Pas un grand film, mais un film marquant. Adapté du roman de Gide, La Symphonie pastorale gagne en 1946 le grand prix du premier festival de Cannes et Michèle Morgan reçoit le prix de la meilleure actrice. Solidement adapté par Aurenche et Bost, le film raconte les rapports amoureux entre un pasteur et une jeune aveugle. Pierre Blanchar joue le pasteur avec une fragilité un peu ringarde. Morgan, un peu raide, joue une jeune aveugle qu’il va recueillir. Le mélo un poil guindé est pourtant illuminé par l’actrice qui, sous la lumière d’Armand Thirard (chef op de Gribouille et de Remorque) n’a peut-être jamais été aussi belle… Et puis, encore une de ces répliques qui tue : "Vous me trouvez jolie ?" ."Tu sais bien que tu es très jolie", réplique Blanchar, avant de lui caresser la main comme on console un enfant perdu avant de s’en éprendre à jamais.
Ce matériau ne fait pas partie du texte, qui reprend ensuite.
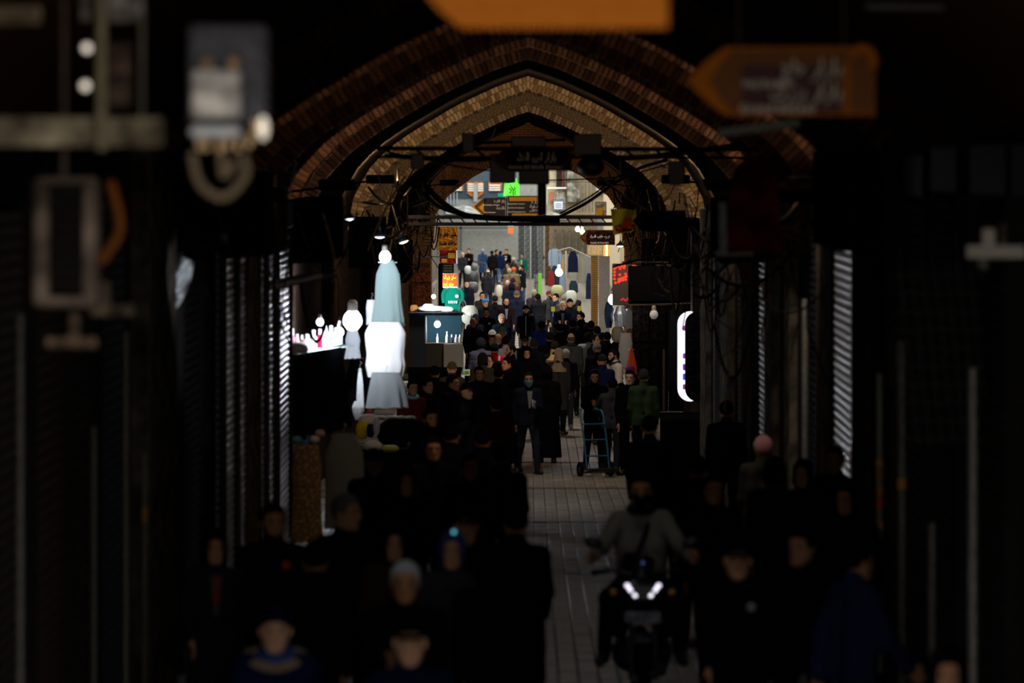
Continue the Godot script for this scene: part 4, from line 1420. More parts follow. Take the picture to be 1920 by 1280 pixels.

Benjamin ou les mémoires d’un puceau


Les années 60 seront presque fatales à Morgan. Le charme bourgeois dans lequel on l’enferme, son innocence qu’on prend pour du conformisme et sa beauté pudique l’emprisonnent. Les jeunes turcs de la Nouvelle Vague passent à côté d’elle et elle à côté d’eux (elle se fait symboliquement zigouiller dans Landru de Chabrol et refuse La Notte d’Antonioni). Au tournant des années 70, deux films cassent son image. Le Chat et la souris de Lelouch (où elle joue) et surtout, avant, Benjamin ou les mémoires d’un puceau. Dans ce récit d’initiation (Benjamin, orphelin élevé à l’écart du monde, ignore tout des choses de la vie et est conduit chez la comtesse de Valandry qui va lui faire découvrir les plaisirs de la séduction et du (beau) sexe) elle incarne une femme d’âge mur, qui exprime enfin ses désirs, sa sexualité et ses fantasmes. Sa beauté parfaite colle parfaitement à la reconstitution magnifique (moderne, pas trop) de Deville et à son délire d’enlumineur.